Elvis

Elvis

Director: Baz Luhrmann
Starring: Austin Butler, Tom Hanks, Olivia DeJonge, Luke Bracey, David Wenham, Kodi Smit-McPhee
Distributor: Warner Brothers
Runtime: 159 mins. Reviewed in Jun 2022
Reviewer: Peter W Sheehan
| JustWatch |
Rating notes: Mature themes and coarse language

Baz Lurhmann’s musical drama follows the life and career of Elvis Presley through the relationship he had with his manager.

This film about Elvis Presley is based on a screenplay by Australian director Baz Luhrmann, in collaboration with Sam Bromell, Craig Pearce and Jeremy Doner, while the screenplay itself is based on a story by Luhrmann and Doner. It sets out the life and career of singer, musician and actor Elvis Presley (Butler) from the time of his childhood to Presley’s career as a young adult when he became a musical sensation. The movie explores Presley’s life through the complex relationship he had with his manager, Colonel Tom Parker (Hanks).

The film is a highly energetic portrayal of Presley, which vividly chronicles the story of a rock icon. Typical of Luhrmann’s directorial style, the movie mounts its biopic in a lavish, extravagant fashion, akin in parts to his Strictly Ballroom (1992) and Moulin Rouge (2001). Luhrmann brilliantly uses split screen photography, and the fluid, colourful imagery that are his trade-mark.

Butler sings Elvis powerfully and in character, and swivel-hips Elvis’ performances in attention-getting style. His body gyrations distract a little from the impact of Elvis’ voice and his songs, but Butler’s Elvis is an energised version of Luhrmann’s fertile imagination at work. The film is a razzle-dazzle piece of cinema that aims to capture Elvis’ uniqueness, and it does that very well. Butler gives a charismatic performance that vividly projects the sensuality, that Elvis was famous for. His wildly physical performances keep Elvis’ sexuality way up front, and he nails Elvis’ sultry, individualistic drawl, which anticipates what Presley was able to deliver in the singing that made him a legend.

More sombre in ambition is the character of Colonel Parker, played by Hanks, who put on an enormous amount of weight for his role. Parker was Elvis’ manager for more than 20 years, and Elvis achieved his stardom over a span of time that witnessed substantial social and political change in the cultural landscape of America. Hanks not only acts Elvis’ manager, but narrates the film’s story. Colonel Parker is not portrayed in a favourable light, and Hanks illustrates dramatically how much Elvis’ manager shaped Elvis’ image to his own agenda, which included financial abuse. So convincing is Parker, that Hanks manages at times to pull attention away from Presley, the singing legend.
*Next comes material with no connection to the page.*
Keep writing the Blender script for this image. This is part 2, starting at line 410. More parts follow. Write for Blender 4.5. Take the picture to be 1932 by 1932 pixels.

Especially interesting is Elvis’ stage performances in Las Vegas, where the brassiness of Elvis in Las Vegas starts to anticipate his decline, something which Colonel Parker was aware of, and continued to exploit. Elvis remained a fixture of the International Hotel in Las Vegas for more than five years in successive sold-out performances, while cultural changes in American society swirled around him, many of which affected Presley deeply and painfully.

Central to Elvis’ life was his love and dependence on Priscilla Presley, played impressively in the movie by DeJonge, who portrays particularly well the tempestuous relationship between Elvis and the young woman he married.

The production design and costuming in the film are exceptional, and musical numbers are choreographed as vibrant cinema experiences, full of energy. Luhrmann plays from time to time with viewer’s perceptions by explicitly showing viewers the real Elvis in voice and image, which makes the film an interesting kind of biopic: Luhrmann blurs reality and impersonation to convey glimpses of the identity of the person who really was Elvis Presley.

This is an ambitious film, directed creatively by Luhrmann with characteristic style, vibrancy, colour and panache. The movie has extraordinary energy, and Butler brings Elvis vividly to life.